The privacy of pregnancy

Today is a weird day. Its not been an extremely joyous day, I've been grumpy, annoyed with myself, sad... lots of bad emotions. That was kinda triggered by this barbeque we went to yesterday. I'll try and explain.

We were invited via Duanes parents to attend a bbq at a cousins place. We like the family, and don't mind attending the occasional social gathering so we went. We were looking forward to it. Mind you, we don't have all that much in common with Duanes cousins. Not that that is a bad thing, just we have different interests I guess. Everyone knows how much trouble we've had falling pregnant, and ofcourse anyone who is expecting twins is public property. Its an easy topic of discussion. This is where it gets weird, and probably what took me all day to figure out. I didn't want to talk about the pregnancy. I was happy to discuss anything else. I just didn't feel comfortable sharing anything about it at that point in time. I heard Ruth say something about breast & bottle feeding to someone and that made me feel rather awkward. I totally didn't get my reaction, and have been sooo annoyed by it (my reaction). Ofcourse she is excited, she is becoming a grandmother, and ofcourse she wants to share.... and I'm more than fine with that. better that than the opposite, really. Mind you, this is not the first time I've clammed up about it in public. There have been other social gatherings where I was just totally stand off-ish about the whole thing. The line "I don't wish to discuss this at this point in time" has been used by myself on more than one occasion. (I didn't yesterday and didn't have to at all. There were some references, which were fine but no one really raised the topic at all so I have no real idea why I felt so uncomfortable)

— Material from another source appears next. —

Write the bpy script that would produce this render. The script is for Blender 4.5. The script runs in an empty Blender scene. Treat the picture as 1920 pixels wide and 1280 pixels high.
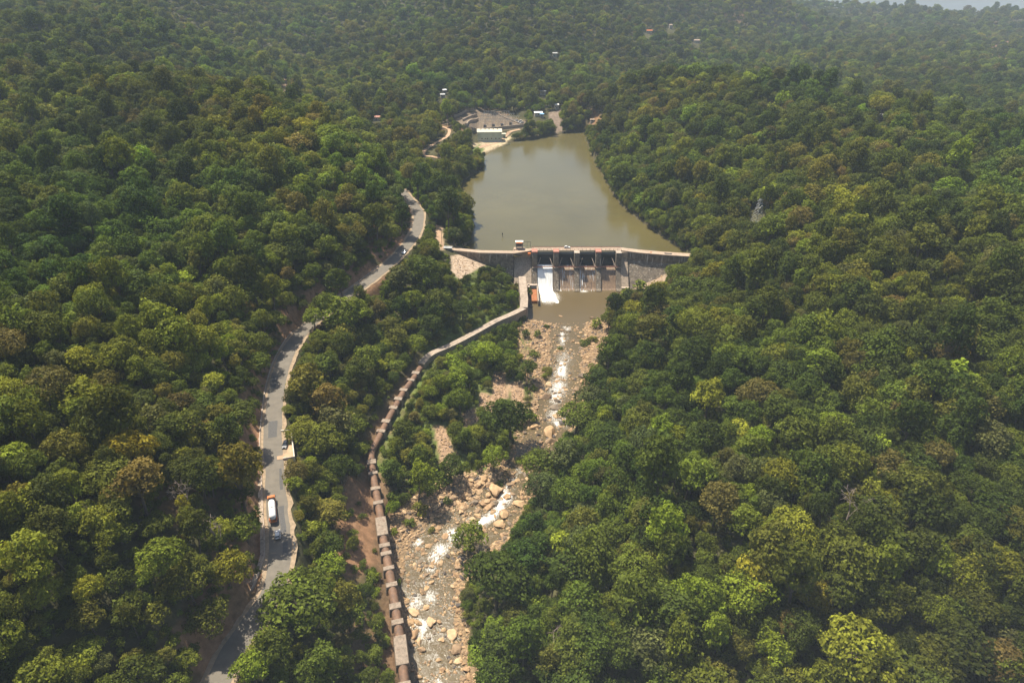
import bpy, bmesh, math, random
import numpy as np
from mathutils import Vector, Matrix
R = random.Random(7)
rng = np.random.default_rng(7)
S = bpy.context.scene
C = S.collection
pi = math.pi

# ------------------------------------------------------------------ camera
F = 1251.0; PITCH = math.radians(29); HC = 175.0
cd = bpy.data.cameras.new('camera'); cam = bpy.data.objects.new('camera', cd); C.objects.link(cam)
cam.location = (0, 0, HC); cam.rotation_euler = (pi/2 - PITCH, 0, 0)
cd.sensor_width = 36; cd.lens = F/1920*36; cd.clip_start = 1; cd.clip_end = 30000
S.camera = cam
# ------------------------------------------------------------------ light
SUN_EL = math.radians(65); SUN_AZ = math.radians(-46)      # azimuth from +Y towards +X
sdir = Vector((math.sin(SUN_AZ)*math.cos(SUN_EL), math.cos(SUN_AZ)*math.cos(SUN_EL), math.sin(SUN_EL)))
w = bpy.data.worlds.new('World'); S.world = w; w.use_nodes = True
nt = w.node_tree; bg = nt.nodes['Background']; bg.inputs['Strength'].default_value = 0.085
sky = nt.nodes.new('ShaderNodeTexSky'); sky.sky_type = 'NISHITA'; sky.sun_disc = False
sky.sun_elevation = SUN_EL; sky.sun_rotation = SUN_AZ; sky.altitude = 600; sky.air_density = 1.2; sky.dust_density = 3.0
nt.links.new(sky.outputs[0], bg.inputs[0])
sl = bpy.data.lights.new('sun', 'SUN'); sl.energy = 4.9; sl.angle = math.radians(0.6); sl.color = (1, .93, .80)
so = bpy.data.objects.new('sun', sl); C.objects.link(so); so.rotation_euler = (-sdir).to_track_quat('-Z', 'Y').to_euler()
so.location = (0, 0, 400)
S.view_settings.view_transform = 'Standard'; S.view_settings.look = 'None'
S.view_settings.exposure = 0.86; S.view_settings.gamma = 1
S.render.engine = 'CYCLES'
cy = S.cycles; cy.max_bounces = 5; cy.diffuse_bounces = 2; cy.glossy_bounces = 2; cy.transmission_bounces = 2
cy.volume_bounces = 1; cy.transparent_max_bounces = 6; cy.use_denoising = True; cy.denoiser = 'OPENIMAGEDENOISE'; cy.denoising_input_passes = 'RGB_ALBEDO_NORMAL'
cy.sample_clamp_indirect = 4; cy.caustics_reflective = False; cy.caustics_refractive = False

# ------------------------------------------------------------------ mapping helpers
sp, cp = math.sin(PITCH), math.cos(PITCH)
def ray(u, v):
    a = (np.asarray(u, float)-960)/F; b = (np.asarray(v, float)-640)/F
    return a, cp - b*sp, -sp - b*cp
def P(u, v, z):                     # ground point seen at (u, v) with height z
    a, y, dz = ray(u, v); t = (z-HC)/dz
    return Vector((float(a*t), float(y*t), float(z)))
def PT(u, v, t):
    a, y, dz = ray(u, v); return Vector((float(a*t), float(y*t), float(HC+dz*t)))
def proj(x, y, z):                  # world -> photo position and depth
    dz = z-HC; d = y*cp - dz*sp; d = np.maximum(d, 1e-3)
    up = y*sp + dz*cp
    return 960+F*x/d, 640-F*up/d, d
def smooth(e0, e1, x):
    t = np.clip((x-e0)/(e1-e0), 0, 1); return t*t*(3-2*t)
def _hash(ix, iy, s):
    n = (ix*374761393 + iy*668265263 + s*1442695041).astype(np.int64) & 0x7fffffff
    n = ((n ^ (n >> 13))*1274126177) & 0x7fffffff
    return ((n ^ (n >> 16)) & 0xffff)/65535.0
def vnoise(x, y, s=0):
    x = np.asarray(x, float); y = np.asarray(y, float)
    ix = np.floor(x).astype(np.int64); iy = np.floor(y).astype(np.int64)
    fx = x-ix; fy = y-iy; fx = fx*fx*(3-2*fx); fy = fy*fy*(3-2*fy)
    return (_hash(ix, iy, s)*(1-fx)+_hash(ix+1, iy, s)*fx)*(1-fy)+(_hash(ix, iy+1, s)*(1-fx)+_hash(ix+1, iy+1, s)*fx)*fy
def fbm(x, y, s=0, o=4):
    r = 0; a = .5
    for k in range(o):
        r = r+a*(vnoise(x*2**k+k*17.3, y*2**k-k*9.1, s+k)-.5); a *= .5
    return r*2
def seg_info(px, py, pts):          # distance to polyline, interpolated z
    best = np.full(px.shape, 1e9); zz = np.zeros(px.shape); side = np.zeros(px.shape)
    for a, b in zip(pts[:-1], pts[1:]):
        dx, dy = b[0]-a[0], b[1]-a[1]; L = dx*dx+dy*dy+1e-9
        t = np.clip(((px-a[0])*dx+(py-a[1])*dy)/L, 0, 1)
        ex = px-a[0]-t*dx; ey = py-a[1]-t*dy; d = np.hypot(ex, ey)
        m = d < best; best = np.where(m, d, best)
        if len(a) > 2: zz = np.where(m, a[2]+t*(b[2]-a[2]), zz)
        side = np.where(m, np.sign(dx*ey-dy*ex), side)
    return best, zz, side
def inside(px, py, poly):
    c = np.zeros(px.shape, bool); n = len(poly)
    for i in range(n):
        x1, y1 = poly[i][:2]; x2, y2 = poly[(i+1) % n][:2]
        if y1 == y2: continue
        m = ((y1 > py) != (y2 > py)) & (px < (x2-x1)*(py-y1)/(y2-y1)+x1); c ^= m
    return c
def sdist(px, py, poly):            # negative inside
    d, _, _ = seg_info(px, py, [p[:2] for p in poly]+[poly[0][:2]])
    return np.where(inside(px, py, poly), -d, d)
def resample(pts, step):
    out = [Vector(pts[0])]
    for a, b in zip(pts[:-1], pts[1:]):
        a = Vector(a); b = Vector(b); n = max(1, int((b-a).length/step))
        for k in range(1, n+1): out.append(a.lerp(b, k/n))
    return out
def catmull(pts, n=8):
    p = [Vector(q) for q in pts]; p = [2*p[0]-p[1]]+p+[2*p[-1]-p[-2]]; out = []
    for i in range(1, len(p)-2):
        for k in range(n):
            t = k/n
            out.append(.5*((2*p[i])+(p[i+1]-p[i-1])*t+(2*p[i-1]-5*p[i]+4*p[i+1]-p[i+2])*t*t+(-p[i-1]+3*p[i]-3*p[i+1]+p[i+2])*t**3))
    out.append(p[-2]); return out

# ------------------------------------------------------------------ the site's plan
WL = 17.5      # reservoir level
DK = 21.0      # dam deck level
lake_px = [(868, 464), (884, 448), (880, 400), (860, 368), (858, 345), (905, 315), (905, 293), (922, 283), (950, 267), (1000, 261), (1050, 251),
           (1085, 247), (1098, 244), (1101, 262), (1115, 300), (1140, 345), (1165, 385), (1200, 412), (1240, 442), (1275, 466), (1292, 474)]
lake = [P(u, v, WL) for u, v in lake_px]
DAM = [(-46, 402), (-38, 399), (-20, 394.5), (1, 393.5), (12, 399), (70, 399), (80, 395), (95, 391.5), (111, 388.5)]
lake_w = [(p.x, p.y) for p in lake]+DAM[::-1][:-1]
def damline(x): return np.interp(x, [q[0] for q in DAM], [q[1] for q in DAM])
road_ctrl = [(700, 330, 30), (745, 352, 32), (768, 376, 33), (785, 400, 33), (778, 438, 32), (745, 480, 30), (700, 520, 28), (650, 556, 27), (600, 592, 26), (562, 628, 25), (538, 664, 24),
             (522, 712, 23), (515, 760, 22), (511, 820, 21), (515, 880, 20), (519, 940, 19), (524, 1000, 18), (524, 1050, 17.5), (512, 1105, 17), (482, 1155, 16), (440, 1215, 15), (405, 1285, 14)]
road = catmull([P(*q) for q in road_ctrl], 6)
d = (road[-1]-road[-2]).normalized(); road.append(road[-1]+d*60)
canal = [P(982, 520, 11), P(985, 560, 8.5), P(982, 578, 8), P(958, 590, 8), P(930, 602, 7.5), P(890, 624, 7), P(850, 645, 6.5), P(808, 664, 6), P(790, 682, 5.5)]
pipe = catmull([P(788, 690, 5), P(774, 712, 4.8), P(757, 735, 4.5), P(741, 763, 4), P(727, 788, 3.5), P(712, 818, 3), P(698, 845, 2.3), P(697, 870, 1.5), P(704, 915, .5), P(712, 960, -.5),
                P(719, 1010, -1.5), P(726, 1050, -2.2), P(735, 1100, -3), P(743, 1150, -4), P(750, 1200, -5), P(756, 1255, -6), P(760, 1300, -6.5)], 5)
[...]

Anyway, fast forward to this evening. I think I've figured it out.... kinda....
This pregnancy is on my mind a lot. Hec, since these two have started moving around its been hard not to think about it honestly. I love talking about it to those whom I feel close to. It is something so intrinsicly personal I am uncomfortable talking about it to people I don't know and/or trust. When it comes to unfamiliar people, I clam up, I get all protective and 'assertive'.

Most people fall pregnant in the privacy of their own bedroom. There are two people involved. For us there is not much privacy involved with the whole falling pregnant thing. Hec, I often jokingly say that for us it is a team effort.
I guess that after all the 'public' prodding and poking I have a far greater need to be selective about what I share with whom. I've never been an overly private person as my friends and family can attest to *grins*. I guess this pregnancy brings out a slightly different side in me.

And again, I fly in the face of tradition. A pregnant woman is after-all public property, and a pregnancy should be discussed in all gory detail etc right? Not my thing I guess.
Same thing with people telling me I can't 'do' something just because I'm pregnant. Thats not a reason. I know my body, I know my limits better than ANYONE. And I truly wish that people would get it into their thick skulls that I still have a fully functional brain and that neither myself nor Duane will do anything to put these babies at risk. However, that does not turn me into some kind of couch potato, I still have a life to lead and damn if I don't. There is more to life than being pregnant, and its not all there is to it at the moment, eventhough it does take up a large part of it.